>> START

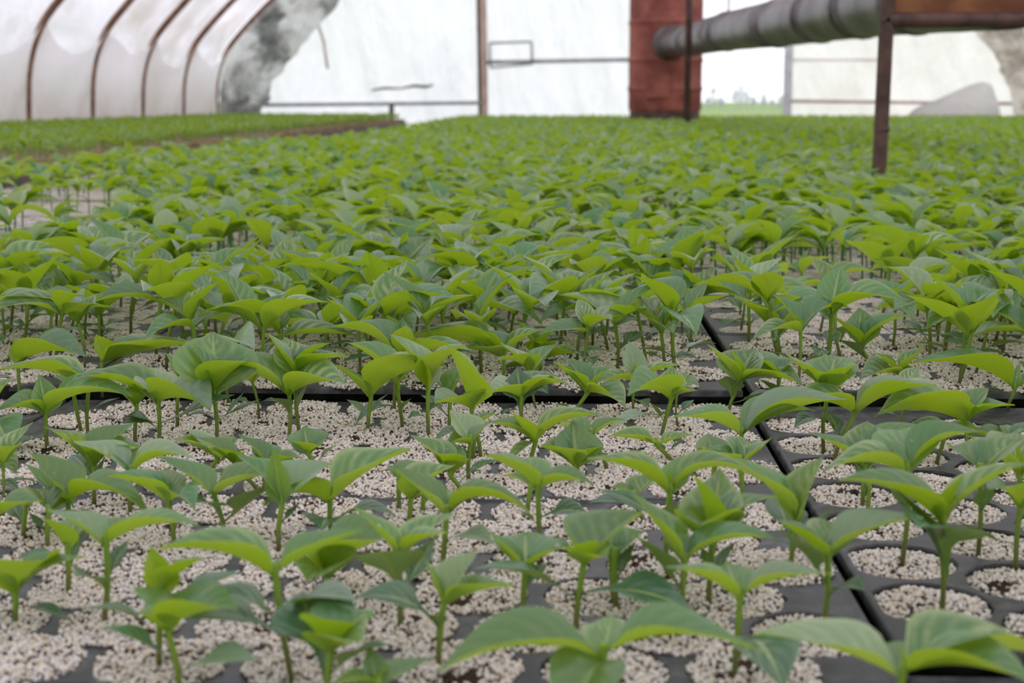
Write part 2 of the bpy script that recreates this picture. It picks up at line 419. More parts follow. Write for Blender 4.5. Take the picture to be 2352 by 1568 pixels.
film_panel('film_panel', XD1, XC + 4.12, M['film_cream'], lambda x: arch_z(x, 0.02), seed=9)
film_panel('film_panel', XD0, XD1, M['film_end'], lambda x: arch_z(x, 0.02), zlow=EZ(-120), seed=13)
def gbar(name, p, q, r, mat, sq=False):
    b = MB(); off = Vector((XC, YEND, FLOOR)); b.tube([Vector(p) - off, Vector(q) - off], r, 4 if sq else 8)
    return b.build(name, mat, gable, not sq)
yb = YEND - 0.045
gbar('upright_post', (XP, yb, FLOOR), (XP - 0.03, yb, arch_z(XP, 0.05)), 0.034, M['wood'], True)
gbar('upright_post', (XP - 0.05, yb + 0.02, FLOOR), (XP - 0.08, yb + 0.02, arch_z(XP, 0.05)), 0.018, M['wood_dark'], True)
gbar('upright_post', (XD0, yb, FLOOR), (XD0, yb, arch_z(XD0, 0.05)), 0.03, M['wood'], True)
gbar('upright_post', (XD1, yb, FLOOR), (XD1, yb, arch_z(XD1, 0.05)), 0.045, M['doorpost'], True)
gbar('crossbar', (EX(600), yb, EZ(241)), (XP, yb, EZ(236)), 0.018, M['bar'])
gbar('crossbar', (XP, yb, EZ(146)), (XD0, yb, EZ(140)), 0.020, M['bar'])
gbar('crossbar', (XD1, yb, EZ(232)), (EX(2330), yb, EZ(238)), 0.016, M['wood'])
gbar('crossbar', (XD1, yb, EZ(142)), (EX(2020), yb, EZ(142)), 0.012, M['film_cream'])
gbar('crossbar', (XD0, yb, EZ(-118)), (XD1, yb, EZ(-118)), 0.03, M['wood'])
# the little hanging frame beside the post
fr = MB(); off = Vector((XC, YEND, FLOOR))
cs = [(EX(1128), EZ(104)), (EX(1222), EZ(101)), (EX(1224), EZ(150)), (EX(1130), EZ(158))]
for a, b in zip(cs, cs[1:] + cs[:1]): fr.tube([Vector((a[0], yb - 0.03, a[1])) - off, Vector((b[0], yb - 0.03, b[1])) - off], 0.012, 6)
fr.build('bracket_frame', M['bar'], gable, True)
# stub post and the repair seam in the left film panel
gbar('stub_post', (EX(912), yb - 0.3, FLOOR), (EX(913), yb - 0.3, EZ(240)), 0.026, M['wood_dark'], True)
sm = MB()
pts = [(740, 60), (752, 100), (760, 160)]
sm.tube([Vector((EX(a), YEND - 0.02, EZ(b))) - off for a, b in pts], 0.012, 6)
sm.build('film_fold', M['wood'], gable, True)
sm = MB()
pts = [(858, 208), (890, 203), (925, 204), (955, 198), (985, 200), (1000, 196)]
sm.tube([Vector((EX(a), YEND - 0.02, EZ(b))) - off for a, b in pts], [0.008, 0.014, 0.009, 0.014, 0.016, 0.008], 6)
sm.build('film_tear', M['seam'], gable, True)
gb2 = empty('wall_front', (XC, YBACK, FLOOR)); gb2['kind'] = 'structure'
vv = [(d, 0, z - FLOOR) for d, z in HALF] + [(-d, 0, z - FLOOR) for d, z in reversed(HALF[:-1])]
mesh_obj('film_panel', vv, [tuple(range(len(vv)))], M['film_end'], gb2, smooth=False)

# ---- hoops
words = ['first hoop from the far gable', 'second hoop from the far gable', 'third hoop from the far gable', 'fourth hoop from the far gable', 'fifth hoop from the far gable', 'sixth hoop from the far gable, nearest in view']
for k, y in enumerate(HOOPS):
    o = empty('tunnel_hoop', (XC, y, FLOOR), 'rusty bent steel tube against the film, ' + words[k], 'hoop', 'rusty hoops of the tunnel')
    b = MB()
    arc = [(-d, 0, z - FLOOR) for d, z in HALF] + [(d, 0, z - FLOOR) for d, z in reversed(HALF[:-1])]
    b.tube([Vector(p) for p in arc], 0.026, 8); b.build('tube', M['rust'], o, True)
    b = MB(); b.box((-4.27, -0.05, 0), (-4.17, 0.05, 0.05)); b.build('foot_plate', M['rust'], o)
    b = MB(); b.box((4.17, -0.05, 0), (4.27, 0.05, 0.05)); b.build('foot_plate', M['rust'], o)

# ---- bunched film between the last hoop and the gable panel
def bunched(name, side, dof, mat, label, amp=0.10):
    """dof(z) = inner edge distance from the centre line; the sheet hangs in fat crumples just inside the gable"""
    nu, nv = 60, 130; vs = []; fs = []
    zs = np.linspace(FLOOR + 0.01, 2.2, nv)
    for z in zs:
        do = next((d0 + (d1 - d0) * (z - z0) / (z1 - z0) for (d0, z0), (d1, z1) in zip(HALF, HALF[1:]) if z0 <= z <= z1), 4.2) - 0.05
        di = min(do - 0.05, dof(z))
        for i in range(nu):
            t = i / (nu - 1); d = do + (di - do) * t
            p = Vector((d * 2.6, z * 2.2 + d, 3.3 * side))
            q_ = Vector((d * 1.5 + z * 1.1, z * 1.5 - d * 0.8, 3.3 * side)); w = 1.5 * abs(noise.noise(q_ * 1.6)) + 1.0 * abs(noise.noise(q_ * 3.1)) - .5 + 0.35 * noise.noise(p * 4.3)
            bul = math.sin(math.pi * min(1, max(0, t))) ** 0.5
            vs.append((side * (d + (.05 * noise.noise(Vector((z * 5, 1, side))) + .04 * noise.noise(Vector((z * 11, 2, side)))) * t), -0.06 - amp * bul * (1.0 + 2.4 * w), z - FLOOR + 0.03 * noise.noise(p * 3) * bul))
    for j in range(nv - 1):
        for i in range(nu - 1):
            q = j * nu + i; fs.append((q, q + 1, q + nu + 1, q + nu))
    o = mesh_obj(name, vs, fs, mat); o.location = (XC, YEND - 0.05, FLOOR)
    return tag(o, label, 'plastic film')
lin = lambda pts: (lambda z: float(np.interp(z, [p[1] for p in pts], [p[0] for p in pts])))
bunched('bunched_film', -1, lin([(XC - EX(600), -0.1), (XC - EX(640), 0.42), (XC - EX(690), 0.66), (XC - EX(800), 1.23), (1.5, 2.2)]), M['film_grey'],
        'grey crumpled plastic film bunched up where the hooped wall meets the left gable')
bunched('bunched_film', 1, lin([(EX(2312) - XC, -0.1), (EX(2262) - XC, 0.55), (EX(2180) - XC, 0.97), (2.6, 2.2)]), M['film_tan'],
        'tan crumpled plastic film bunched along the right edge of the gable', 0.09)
# ---- grey heap of sheet at the foot of the cream panel
def heap(name, x0, x1, zt, y, mat, label, cat):
    nu, nv = 40, 20; vs = []; fs = []
    for j in range(nv):
        for i in range(nu):
            u = i / (nu - 1); v = j / (nv - 1); x = x0 + (x1 - x0) * u
            top = zt * float(np.interp(u, [0, .12, .3, .5, .66, .8, .9, .96, 1], [.2, .45, .62, .82, .96, 1.0, .92, .6, .05]))
            p = Vector((x * 2.4, v * 2.5, 7)); w = noise.noise(p) + 0.5 * noise.noise(p * 2.3)
            th = math.pi * v
            vs.append((x + 0.05 * w, y - 0.16 * math.cos(th) + 0.03 * w, FLOOR + (top - FLOOR) * math.sin(th) * (1 + 0.10 * w)))
    for j in range(nv - 1):
        for i in range(nu - 1):
            q = j * nu + i; fs.append((q, q + 1, q + nu + 1, q + nu))
    o = mesh_obj(name, [(a - (x0 + x1) / 2, b - y, c - FLOOR) for a, b, c in vs], fs, mat); o.location = ((x0 + x1) / 2, y, FLOOR)
    return tag(o, label, cat)
heap('sheet_heap', EX(2045), EX(2238), EZ(196), YEND - 0.42, M['film_heap'], 'low grey heap of folded sheeting under the cream gable film', 'sheeting')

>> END

### [WHAT THE EXERCISE ASKS]
From the data above, work out how many lines hold "left". Answer with the number alone.

### [EXERCISE RESPONSE]
2